Synthetic Phonics vs. Analytic Phonics
Synthetic Phonics
- The name ‘synthetic phonics’ comes from the concept of ‘synthesizing’, means combining or blending, hence the children learn to blend or combine individual sounds into words.
- A part to whole approach to reading.
- Begins by teaching the alphabetic code- the sounds of the letters before expecting children to read books.
- Teaches blending and segmenting using alphabetic letter sounds and main digraphs.
- Teaches Phonemic awareness so that all sounds in words can be identified:
Cat is c-a-t; bus is b-u-s; stop is s-t-o-p - Notice every letter in the word, left to right.
- Learn to segment words to spell them.
- Some common spelling rules are taught.
- Reading and spelling are taught simultaneously.
- Very systematic
- Blending used as the first strategy for reading unknown words.
- No guessing from the pictures, initial letter, context or word shapes.
- The letter names are not taught initially.
- Very fast as one letter sound per day is done.
- Teaches tricky words- learning about tricky parts of words.
- Use decodable text initially.
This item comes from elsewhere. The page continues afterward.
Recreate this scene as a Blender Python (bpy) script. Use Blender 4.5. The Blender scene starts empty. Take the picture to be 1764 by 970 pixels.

Other books given only when there is fluency and an ability to work out unknown words.
Analytic Phonics
- A whole to part approach to reading.
- Begins with whole word sight vocabulary and reading books.
- Uses picture, initial letter and contextual cues for whole word recognition.
- Uses text that is repetitive…. picture gives clue for the new word introduced on the page.
- Alphabet letter sounds are introduced to enable the initial letter cue for word recognition.
- Digraphs are rarely taught.
- Key sight words are memorised visually.
- Blending used as the last strategy instead of the first.
- Word patterns covered at a later stage.